Norway and Ivory Coast meet on June 30, 2026, at AT&T Stadium in Arlington, Texas, in what shapes up as one of the more intriguing matchups of the World Cup’s knockout stage.
This is the first FIFA World Cup where a crypto exchange holds an official sponsorship. Kraken secured the title of Official Crypto Exchange Supporter, a deal that would have seemed unthinkable during the industry’s post-FTX hangover. And FIFA itself has rolled out a blockchain platform built on Avalanche, aimed at digital collectibles and ticket access for fans.
The match itself
Norway arrives in the knockout round with Erling Haaland as the obvious centerpiece, having reportedly rested key players during portions of the group stage.
Ivory Coast, on the other hand, is making history.
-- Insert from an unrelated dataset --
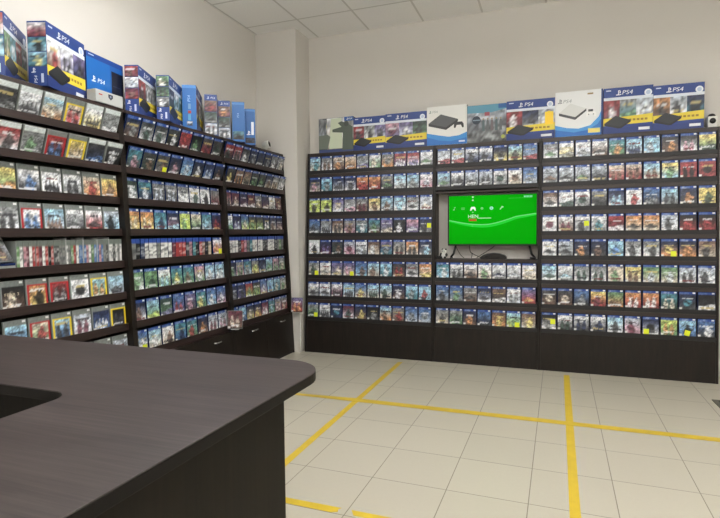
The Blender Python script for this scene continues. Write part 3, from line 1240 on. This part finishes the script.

This marks the country’s first appearance in the knockout rounds of a World Cup, a milestone that puts them in rare company among African football nations on the global stage.
Crypto’s World Cup footprint
Kraken’s sponsorship represents a genuine inflection point for institutional crypto adoption in sports. Previous tournaments saw crypto companies scramble for visibility through ad buys and influencer deals. This time, a major exchange has a seat at the official table alongside legacy sponsors.
FIFA’s Avalanche-based blockchain platform adds another layer. The platform is designed around digital collectibles and ticket access, essentially using blockchain rails to manage fan engagement in ways that don’t require users to understand what a smart contract is.
Neither Norway nor Ivory Coast has any reported fan token, NFT campaign, or direct crypto sponsorship tied to their national teams. That’s notable because several other nations and club teams have aggressively pursued fan token deals in recent years, often through platforms like Socios or Chiliz.
Prediction markets have popped up around the match on platforms including Coinbase and Limitless.exchange, offering traders the ability to speculate on outcomes like match results and second-half spreads. Trading volumes on these specific markets remain modest, with reports indicating hundreds of dollars in activity rather than the six- or seven-figure volumes you’d see on more established prediction platforms.
What this means for crypto investors
Kraken’s FIFA deal is the kind of sponsorship that signals staying power. When crypto exchanges were blowing budgets on Super Bowl ads in 2022, the industry was in a very different place. Most of those companies are gone, restructured, or under indictment. Kraken landing a FIFA partnership in 2026 suggests the surviving players have matured enough to secure deals that require long-term credibility checks from legacy institutions.
For Avalanche, the FIFA platform represents a high-visibility use case at a moment when most Layer 1 chains are still searching for mainstream adoption stories beyond DeFi and meme coins.
Crypto-native prediction markets exploded in popularity during the 2024 US election cycle, with Polymarket becoming a household name in certain circles. Sports betting is the obvious next frontier, but regulatory complexity varies wildly by jurisdiction, especially in the US where the match is being played.
Fan tokens had their moment in 2021 and 2022, when clubs like PSG and Barcelona launched tokens that briefly surged before settling into persistent declines. National football federations watching that playbook may have concluded the reputational risk outweighs the revenue upside, at least for now.